Entre les affaires Kohler et Benalla, mauvais karma sur l’Elysée

Affaire Benalladossier
Alexis Kohler est décrit comme un homme «solide et brillant». Les réactions de l’opposition montent en puissance contre la gouvernance de Macron, dont il est un rouage essentiel.
Alexis Kohler, le secrétaire général de l'Elysée le 17 mai à Paris. (Photo Stéphane de Sakutin. AFP)
publié le 9 août 2018 à 20h56

Avec l'affaire Kohler, l'entourage direct du chef de l'Etat est de nouveau exposé au soupçon judiciaire et aux attaques politiques. C'est même la clé de voûte du système Macron qui se retrouve sous les projecteurs, à la suite des nouveaux éléments fournis mardi par Mediapart sur un possible conflit d'intérêts du secrétaire général de l'Elysée, dans le cadre de ses précédentes fonctions à Bercy. Car Alexis Kohler est le centre névralgique du dispositif extrêmement centralisé voulu par le Président. Rien ne lui échappe. En symbiose avec un Macron souvent en déplacement à l'étranger, le secrétaire général de l'Elysée avalise tous les arbitrages techniques rendus à Matignon, assiste en observateur aux brainstormings politiques du Château, tout en gérant la boutique au quotidien. Sur le pont en permanence ou presque, les lumières de son bureau étant souvent les dernières à s'éteindre et les premières à s'allumer. Au risque de l'épuisement selon plusieurs de ses collaborateurs.

Allers-retours

«Kohler est un homme solide et brillant», apprécie un interlocuteur du Président qui, sans se prononcer sur le fond du dossier, en redoute toutefois le contrecoup : «Je pense qu'il le vit mal. Ça ne le fragilise en rien vis-à-vis de l'opinion, qui ne le connaît pas, mais dans l'exercice de son travail, c'est délicat. Kohler n'est pas un politique. Il n'est pas blindé face à ce genre de choses. On entre dans une zone de fragilité qui atteindrait la structure du pouvoir s'il était mis en cause». Avis partagé par un autre soutien de Macron : «Même s'il n'y avait rien de répréhensible en droit, une mise en cause affaiblit psychologiquement dans le regard de ses interlocuteurs. Quand on n'y est pas préparé, cela ébranle forcément. Mais seul Kohler est en mesure de dire à quel point, et s'il lui faut en tirer les conséquences».

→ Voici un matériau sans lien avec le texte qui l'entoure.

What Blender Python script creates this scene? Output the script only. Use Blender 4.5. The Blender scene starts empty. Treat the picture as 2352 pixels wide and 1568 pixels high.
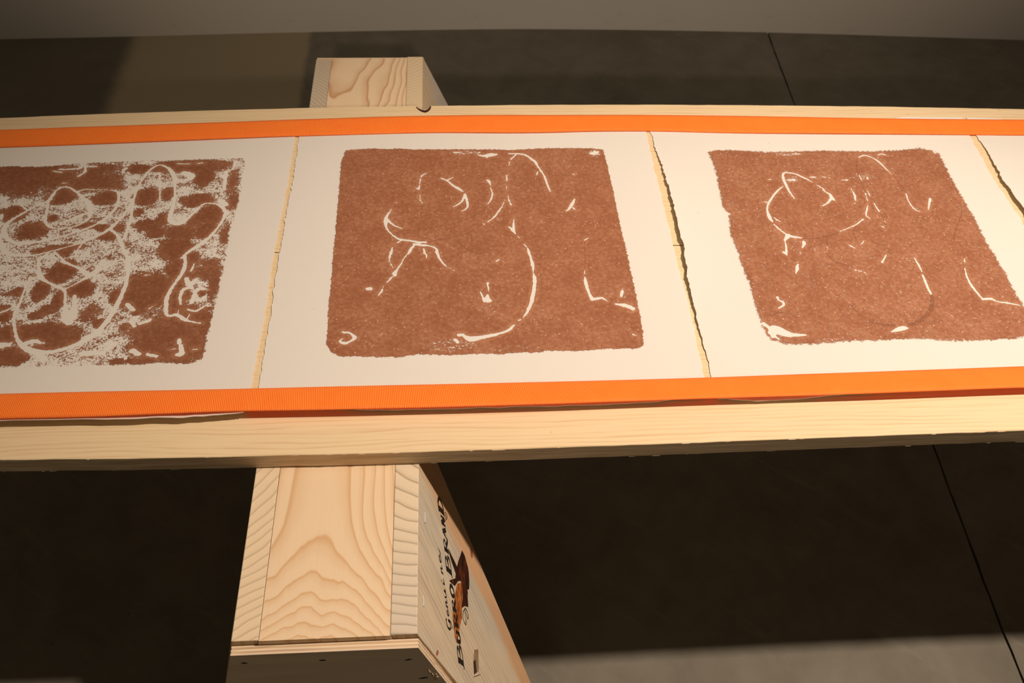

Redoute-t-on, chez LREM, d'achever l'été comme il avait commencé, sous la menace d'une nouvelle affaire ? «Alexis Kohler incarne au mieux l'intégrité et la droiture, balaye le député macroniste Laurent Saint-Martin. Macron l'a choisi pour ça : c'est quelqu'un d'extrêmement soucieux des procédures, qui ne joue pas avec les règles. Nous avons une confiance absolue dans l'homme. La question que cela pose est plus large, c'est celle des allers-retours entre public et privé.»

Doute

Alors que les premières révélations de Mediapart remontent à début mai, l'opposition est pour l'heure restée relativement discrète sur l'affaire Kohler. Mais le dossier Benalla pourrait l'inciter à muscler son jeu. C'est que le peu de contrôle que semblait exercer la hiérarchie de l'Elysée sur certains proches collaborateurs du Président et la minimisation initiale des fautes commises ont semé le doute dans l'opinion sur la vigilance, voire sur la probité des promoteurs de la «République exemplaire». «En un an au pouvoir, le macronisme a déjà toutes les tares de la Ve République», juge le député LFI Alexis Corbière, dénonçant«barbouzerie» et «consanguinité oligarchique», et qualifiant Alexis Kohler de «Benalla des milieux d'affaires».

«Cela commence à faire beaucoup : "la République irréprochable" prend l'eau de toute part», renchérit le patron des députés Les Républicains Christian Jacob. Jugeant qu'on «n'en est qu'au début» de l'affaire, l'élu dit attendre de «voir comment évoluera ce qui relève de la justice». Mais n'écarte pas de demander «une seconde commission d'enquête à la rentrée».

Le Premier secrétaire du PS, Olivier Faure, n'est pas moins sévère : «Tout est fascinant avec ce clan qui dirige la France et se protège de manière systématique par le mensonge. Cette affaire ne peut pas être une question secondaire, d'autant moins si le débat constitutionnel, et l'affaiblissement des contre-pouvoirs qu'il implique, revient à la rentrée.» Mais le socialiste reconnaît que «ce combat n'est pas le plus évident à court terme pour les Français, plutôt préoccupés par d'autres sujets, ce sur quoi joue le pouvoir».